If President Rojas is permanently to solve Colombia's critical problems, he must first develop a long-range policy for freeing the economy from its exclusive dependence on coffee. Because of this pernicious one-crop system, Colombia has been forced to import chocolate for home consumption, despite the fact that she was once the world's leading producer of cacao. Though she has at Medellin one of the world's most efficient textile mills, Colombia does not raise enough cotton for her own needs. Despite a 95 million dollar loan from the World Bank for highway and railroad construction, she still lacks efficient transportation.

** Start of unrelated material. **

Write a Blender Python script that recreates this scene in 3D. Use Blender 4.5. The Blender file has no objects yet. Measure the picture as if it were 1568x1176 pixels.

Properly governed, Columbia could develop in a relatively short time into one of the richest nations in South America. Irrigation and cheap electric power are all that would be needed to enable the marvelously fertile Cauca valley to supply food for at least the entire country. Then, once mechanization of agriculture has been achieved, largely untapped sources of oil, coal, and iron are sufficient to support the conversion of Colombia into a modern industrial state. Her greatest tragedy is that the capital she desperately needs for economic development is instead being used to support an oppressive dictatorship.